Letter from the CEO: 2019 Outlook & Strategies to be Successful
February 21, 2019 Transplace

Letter from the CEO: 2019 Outlook & Strategies to be Successful

By: Frank McGuigan, Chief Executive Officer, Transplace

The past year was challenging to say the least. The confluence of a high performing economy with finite trucking capacity that had already been impacted by regulatory changes, a driver shortage and severe weather events, resulted in capacity constraints and, ultimately, exorbitant freight costs. These challenges caused a number of service and cost issues for shippers throughout the year.

While it is not uncommon for the market to fluctuate and for rates to surge, the historic increase of spot freight prices in 2018 was unprecedented and caught many shippers off guard. With 2019 now in full swing, we’ve seen some relief from the arduous market we experienced last year, but there are still several things to keep an eye on. Based on what we’ve seen in recent months, here are some Transplace projections for the remainder of the year:

  • There will be a balanced supply and demand of truck capacity. In 2018, the demand for truck capacity far exceeded the supply, causing spot market transportation rates to skyrocket. While capacity may tighten at various points throughout 2019, I don’t anticipate demand exceeding the supply of actual carrier capacity at 2018 levels, in fact supply is currently exceeding demand.
  • Tender acceptance and routing guide compliance will improve. As a result of having more balanced capacity, tender acceptance from truckload carriers improved in Q4 2018 and should remain improved for the rest of the year. The impact to shippers will be a reduced reliance on spot freight and improved predictability of overall transportation costs and improved service levels to the end customer.
  • Freight costs will become more manageable. The ability to lock in rates with core carriers and less reliance on the spot market will make freight costs more manageable for shippers. Although trucking carrier contracts will remain inflationary versus 2017, improved routing guide compliance will lead to better budget performance for shippers and provide much needed relief in terms of overall transportation costs.

Best practices to be successful in 2019

High transportation costs and increasingly complex supply chains brought freight “into the boardroom” last year, making it all the more critical for organizations to proactively examine their transportation network and logistics processes to determine where improvements can be made. Take a look at some best practices shippers should consider for improving their supply chain operations in 2019.

1. Utilize technology and logistics platforms to drive supply chain automation, optimization and visibility – Companies are constantly seeking new ways to improve supply chain performance and reduce costs while maintaining high levels of service to increasingly demanding customers. The capabilities of modern logistics platforms provide a level of near real-time visibility that has not been seen before in the transportation industry.

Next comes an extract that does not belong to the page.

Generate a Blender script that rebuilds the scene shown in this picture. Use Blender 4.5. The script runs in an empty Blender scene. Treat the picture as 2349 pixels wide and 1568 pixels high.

In fact, organizations now have access to a holistic view of their entire network in real-time, allowing them to quickly and easily create dynamic dashboards comprised of key performance indicators to support better decision making. By employing these next-generation, intelligent logistics platforms, companies will be able to leverage immediate business activity updates, network history and a variety of unstructured data to automatically predict, plan and execute a transportation solution with high service at the lowest cost – driving measurable value across the supply chain.

2. Partner with third party providers to improve transportation processes and operations – While a TMS can have a significant impact on your supply chain operations, it’s not automatically going to fix problems in your network, improve service or enable continuous improvement. The right strategy and processes have to exist in concert with the technology in order to maximize impact. Unfortunately, many organizations do not have the human capital, industry expertise or IT infrastructure needed to most effectively manage their transportation in a more demanding world. For this reason, shippers should look to partner with a logistics provider that can provide a deeper understanding of market conditions along with the key processes and best practices that are necessary for supply chain excellence. Shippers not only gain access to a team of knowledgeable, experienced supply chain professionals and a comprehensive suite of technology and services, but can also leverage the 3PL’s size and scale. This combination of people, processes and technology can help drive meaningful and sustainable operational efficiencies, reduce transportation costs and improve service levels.

3. Leverage supply chain data to improve capacity planning – Advanced data analytics can help create an optimal carrier network during the procurement and bidding process. The ability to forecast these activities can help lower carrier costs and, if handled correctly, manage variations. In order to obtain the optimal bid results, shippers must create bid packages that include potential continuous move lanes, low volume lane strategy and other potential lane/customer segments. By utilizing advanced planning scenarios, shippers can model the future for carriers to bid against (versus static, historical lane data). Look at your organization’s forecast for any early indicators that there will be volume increases (e.g., seasonal surges, EOM/EOY spikes and promotions, etc.) at a given plant or distribution center, and then model out the impact for your transportation providers to understand how your network can best adapt to any scenario. This is also a best practice to adopt when operationalizing a bid. Your network will change based on supply and demand, consumer behavior, purchase price and more, so you need to be agile in flexing your network and working with your carrier partners to continually re-balance your commitments.

What industry trends or challenges are you keeping an eye on in 2019?